Empero, si no hay estudios de mapeo o exploraciones de hidrocarburos o minerales, se reducirán las posibilidades de descubrir estructuras antiguas enterradas. Como la configuración geológica de América Central es joven, construida principalmente a lo largo de los últimos 100 millones de años, parece improbable descubrir estructuras de impacto más antiguas que Chicxulub. Quizás solo las más jóvenes que dos millones de años sean las más probables de estar preservadas y llegar a descubrirse.
Posterior a la caída del meteorito Aguas Zarcas, cientos de personas han creído encontrar meteoritos en gran cantidad de lugares y situaciones, incluyendo rocas en excavaciones de viviendas o infraestructura.
Estos hallazgos son rarísimos, en tanto el proceso de caída de meteoritos es infrecuente y es poco probable en un ambiente tropical lluvioso. Nuestro compromiso como región para tener más acceso a una amplia cantidad de observadores espaciales (satélites) y vigilantes en tierra (cámaras fijas y portátiles) hará posible el avistamiento y recuperación de meteoritos en el futuro.

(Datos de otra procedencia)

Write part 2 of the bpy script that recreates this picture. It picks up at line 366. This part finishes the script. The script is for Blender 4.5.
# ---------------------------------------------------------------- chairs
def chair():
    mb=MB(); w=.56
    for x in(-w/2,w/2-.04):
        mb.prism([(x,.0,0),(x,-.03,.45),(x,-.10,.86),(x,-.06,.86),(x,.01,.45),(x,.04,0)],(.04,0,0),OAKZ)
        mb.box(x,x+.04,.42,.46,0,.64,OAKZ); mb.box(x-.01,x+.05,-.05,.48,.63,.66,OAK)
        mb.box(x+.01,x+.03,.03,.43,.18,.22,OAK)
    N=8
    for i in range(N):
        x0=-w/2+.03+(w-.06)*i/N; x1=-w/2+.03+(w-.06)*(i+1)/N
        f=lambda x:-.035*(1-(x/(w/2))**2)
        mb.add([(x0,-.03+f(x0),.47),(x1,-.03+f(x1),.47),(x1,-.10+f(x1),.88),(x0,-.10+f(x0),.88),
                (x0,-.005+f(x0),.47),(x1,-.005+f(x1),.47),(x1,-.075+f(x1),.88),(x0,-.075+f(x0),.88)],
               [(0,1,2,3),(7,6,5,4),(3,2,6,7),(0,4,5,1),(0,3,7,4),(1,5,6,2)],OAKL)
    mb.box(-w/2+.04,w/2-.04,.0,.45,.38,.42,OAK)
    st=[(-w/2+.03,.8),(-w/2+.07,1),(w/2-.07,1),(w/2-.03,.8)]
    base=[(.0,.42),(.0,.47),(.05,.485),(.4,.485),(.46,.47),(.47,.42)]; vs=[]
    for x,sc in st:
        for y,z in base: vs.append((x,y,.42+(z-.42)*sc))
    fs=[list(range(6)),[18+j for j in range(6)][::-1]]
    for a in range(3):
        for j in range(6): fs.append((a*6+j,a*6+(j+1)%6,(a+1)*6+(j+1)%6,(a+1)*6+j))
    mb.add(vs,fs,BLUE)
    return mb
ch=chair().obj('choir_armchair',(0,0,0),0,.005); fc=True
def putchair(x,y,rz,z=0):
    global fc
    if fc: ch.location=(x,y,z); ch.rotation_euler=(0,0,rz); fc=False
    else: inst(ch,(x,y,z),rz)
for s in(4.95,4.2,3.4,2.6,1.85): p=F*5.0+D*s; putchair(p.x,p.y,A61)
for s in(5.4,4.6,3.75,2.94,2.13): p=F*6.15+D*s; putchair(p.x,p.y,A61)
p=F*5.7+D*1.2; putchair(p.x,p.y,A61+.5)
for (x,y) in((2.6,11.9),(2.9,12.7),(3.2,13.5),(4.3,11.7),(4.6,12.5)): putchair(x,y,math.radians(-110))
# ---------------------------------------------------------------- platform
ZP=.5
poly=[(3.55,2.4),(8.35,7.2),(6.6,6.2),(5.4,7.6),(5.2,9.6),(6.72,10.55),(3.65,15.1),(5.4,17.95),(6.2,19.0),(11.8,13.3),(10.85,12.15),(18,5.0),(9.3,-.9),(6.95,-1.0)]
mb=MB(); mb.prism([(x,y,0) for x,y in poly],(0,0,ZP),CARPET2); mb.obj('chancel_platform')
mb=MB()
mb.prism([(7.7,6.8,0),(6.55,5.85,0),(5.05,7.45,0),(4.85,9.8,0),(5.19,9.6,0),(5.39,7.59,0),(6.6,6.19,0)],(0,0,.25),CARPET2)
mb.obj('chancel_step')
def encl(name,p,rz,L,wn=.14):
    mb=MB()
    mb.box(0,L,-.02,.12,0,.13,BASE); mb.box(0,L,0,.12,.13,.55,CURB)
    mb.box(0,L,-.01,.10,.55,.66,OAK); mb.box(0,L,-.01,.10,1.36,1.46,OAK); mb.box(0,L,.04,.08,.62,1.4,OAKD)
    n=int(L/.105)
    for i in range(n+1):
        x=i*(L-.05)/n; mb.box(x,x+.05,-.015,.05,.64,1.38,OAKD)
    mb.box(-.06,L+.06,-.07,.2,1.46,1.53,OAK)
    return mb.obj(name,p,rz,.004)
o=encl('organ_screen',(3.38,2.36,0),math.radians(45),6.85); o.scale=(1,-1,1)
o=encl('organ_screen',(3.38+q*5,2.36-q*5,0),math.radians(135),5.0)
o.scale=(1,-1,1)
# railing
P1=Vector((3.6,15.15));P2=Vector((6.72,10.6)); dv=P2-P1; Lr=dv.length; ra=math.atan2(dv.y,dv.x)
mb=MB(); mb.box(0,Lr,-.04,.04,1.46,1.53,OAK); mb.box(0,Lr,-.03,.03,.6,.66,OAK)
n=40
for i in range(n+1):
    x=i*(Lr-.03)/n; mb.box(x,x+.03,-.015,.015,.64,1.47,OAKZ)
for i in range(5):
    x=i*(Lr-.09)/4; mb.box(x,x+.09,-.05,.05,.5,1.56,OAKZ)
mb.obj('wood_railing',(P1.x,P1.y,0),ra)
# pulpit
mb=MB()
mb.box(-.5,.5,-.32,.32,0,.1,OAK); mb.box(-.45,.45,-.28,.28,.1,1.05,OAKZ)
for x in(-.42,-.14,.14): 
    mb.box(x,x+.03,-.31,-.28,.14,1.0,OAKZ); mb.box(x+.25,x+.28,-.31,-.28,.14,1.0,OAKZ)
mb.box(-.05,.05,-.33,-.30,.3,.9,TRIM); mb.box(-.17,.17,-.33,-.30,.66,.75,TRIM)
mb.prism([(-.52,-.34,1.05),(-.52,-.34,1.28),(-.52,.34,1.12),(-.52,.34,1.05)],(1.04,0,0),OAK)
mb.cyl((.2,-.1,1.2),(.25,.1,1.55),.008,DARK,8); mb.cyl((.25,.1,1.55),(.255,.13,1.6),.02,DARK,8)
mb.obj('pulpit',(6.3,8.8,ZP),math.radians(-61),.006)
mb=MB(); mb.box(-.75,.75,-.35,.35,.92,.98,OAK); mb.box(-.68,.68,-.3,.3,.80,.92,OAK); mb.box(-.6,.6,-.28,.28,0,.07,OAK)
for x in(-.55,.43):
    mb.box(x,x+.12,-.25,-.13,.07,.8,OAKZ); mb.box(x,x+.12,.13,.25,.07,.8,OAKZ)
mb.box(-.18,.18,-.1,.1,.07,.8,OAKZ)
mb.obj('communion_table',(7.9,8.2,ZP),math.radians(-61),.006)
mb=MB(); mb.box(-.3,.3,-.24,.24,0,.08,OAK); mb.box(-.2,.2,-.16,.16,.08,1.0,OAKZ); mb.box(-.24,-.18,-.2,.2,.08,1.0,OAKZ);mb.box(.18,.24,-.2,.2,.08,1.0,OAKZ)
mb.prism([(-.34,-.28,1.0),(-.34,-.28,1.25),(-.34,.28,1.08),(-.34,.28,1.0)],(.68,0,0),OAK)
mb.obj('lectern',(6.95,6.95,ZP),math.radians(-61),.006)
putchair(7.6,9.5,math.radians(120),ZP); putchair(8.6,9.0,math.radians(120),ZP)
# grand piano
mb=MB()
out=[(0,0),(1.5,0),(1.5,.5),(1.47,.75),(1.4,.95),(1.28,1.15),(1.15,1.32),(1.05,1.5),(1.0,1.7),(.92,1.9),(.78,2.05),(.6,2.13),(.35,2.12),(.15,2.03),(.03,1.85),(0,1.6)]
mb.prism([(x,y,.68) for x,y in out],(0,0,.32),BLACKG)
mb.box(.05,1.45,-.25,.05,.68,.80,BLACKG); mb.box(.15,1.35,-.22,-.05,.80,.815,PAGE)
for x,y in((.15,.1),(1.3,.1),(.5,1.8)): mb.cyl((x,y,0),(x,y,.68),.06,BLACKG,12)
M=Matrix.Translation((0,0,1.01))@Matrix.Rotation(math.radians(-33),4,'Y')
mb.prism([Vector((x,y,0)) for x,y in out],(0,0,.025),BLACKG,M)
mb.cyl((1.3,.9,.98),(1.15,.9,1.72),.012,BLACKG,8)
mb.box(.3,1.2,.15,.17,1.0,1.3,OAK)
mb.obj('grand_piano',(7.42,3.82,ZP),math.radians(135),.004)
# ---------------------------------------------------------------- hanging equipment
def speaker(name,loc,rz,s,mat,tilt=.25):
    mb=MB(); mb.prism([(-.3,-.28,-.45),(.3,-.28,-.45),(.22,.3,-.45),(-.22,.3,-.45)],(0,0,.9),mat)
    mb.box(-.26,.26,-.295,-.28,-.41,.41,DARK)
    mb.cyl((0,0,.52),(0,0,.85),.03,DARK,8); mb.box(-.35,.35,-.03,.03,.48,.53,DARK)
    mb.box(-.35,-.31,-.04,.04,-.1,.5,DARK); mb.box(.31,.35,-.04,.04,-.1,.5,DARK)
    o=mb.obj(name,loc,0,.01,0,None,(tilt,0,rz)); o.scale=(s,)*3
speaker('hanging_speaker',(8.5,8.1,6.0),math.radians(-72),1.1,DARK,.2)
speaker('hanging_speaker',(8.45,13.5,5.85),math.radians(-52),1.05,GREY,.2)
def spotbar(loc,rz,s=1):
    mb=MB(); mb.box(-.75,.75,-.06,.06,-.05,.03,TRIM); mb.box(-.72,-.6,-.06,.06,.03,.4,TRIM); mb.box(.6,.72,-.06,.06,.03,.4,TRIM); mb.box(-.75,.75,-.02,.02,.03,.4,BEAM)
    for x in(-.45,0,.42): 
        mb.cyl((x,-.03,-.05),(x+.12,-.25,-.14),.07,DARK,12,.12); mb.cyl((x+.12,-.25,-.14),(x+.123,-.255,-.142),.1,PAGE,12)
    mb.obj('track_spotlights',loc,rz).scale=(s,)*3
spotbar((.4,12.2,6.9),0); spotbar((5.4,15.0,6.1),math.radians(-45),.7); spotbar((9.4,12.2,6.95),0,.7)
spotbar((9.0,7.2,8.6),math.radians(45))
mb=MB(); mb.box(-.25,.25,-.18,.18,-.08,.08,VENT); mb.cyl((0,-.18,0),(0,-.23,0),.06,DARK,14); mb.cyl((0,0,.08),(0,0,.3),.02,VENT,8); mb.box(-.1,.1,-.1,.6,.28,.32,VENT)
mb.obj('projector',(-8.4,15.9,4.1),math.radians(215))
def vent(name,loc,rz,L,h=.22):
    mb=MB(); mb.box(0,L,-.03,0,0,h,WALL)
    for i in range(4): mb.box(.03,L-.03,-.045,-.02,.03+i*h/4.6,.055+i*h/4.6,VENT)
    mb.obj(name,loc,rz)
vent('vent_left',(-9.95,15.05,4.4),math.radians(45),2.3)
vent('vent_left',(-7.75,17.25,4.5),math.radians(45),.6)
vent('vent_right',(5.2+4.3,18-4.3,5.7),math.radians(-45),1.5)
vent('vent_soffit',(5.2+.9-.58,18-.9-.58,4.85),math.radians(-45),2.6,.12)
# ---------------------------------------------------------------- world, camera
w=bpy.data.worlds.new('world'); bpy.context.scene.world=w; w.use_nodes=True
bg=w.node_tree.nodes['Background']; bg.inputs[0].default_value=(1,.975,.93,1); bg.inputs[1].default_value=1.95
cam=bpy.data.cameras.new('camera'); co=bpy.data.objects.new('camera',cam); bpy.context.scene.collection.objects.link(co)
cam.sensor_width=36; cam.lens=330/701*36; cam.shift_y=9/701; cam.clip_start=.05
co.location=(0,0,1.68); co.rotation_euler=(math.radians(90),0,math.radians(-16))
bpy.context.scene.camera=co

Contrario a lo que muchos piensan, los meteoritos no tienen un valor monetario alto, pues no poseen una abundancia de metales o minerales como el oro, rodio o diamantes. El gran valor que se le da a los meteoritos radica en su naturaleza de ser rocas muy antiguas del inicio del sistema solar, o provenientes de otro planeta. Es, por tanto, un valor más científico y, por eso, algunos meteoritos muy raros pueden alcanzar altos valores de mercado, como ha sido el caso de Aguas Zarcas. Pero el valor real está en lo que nos enseñan y eso, realmente, no tiene precio.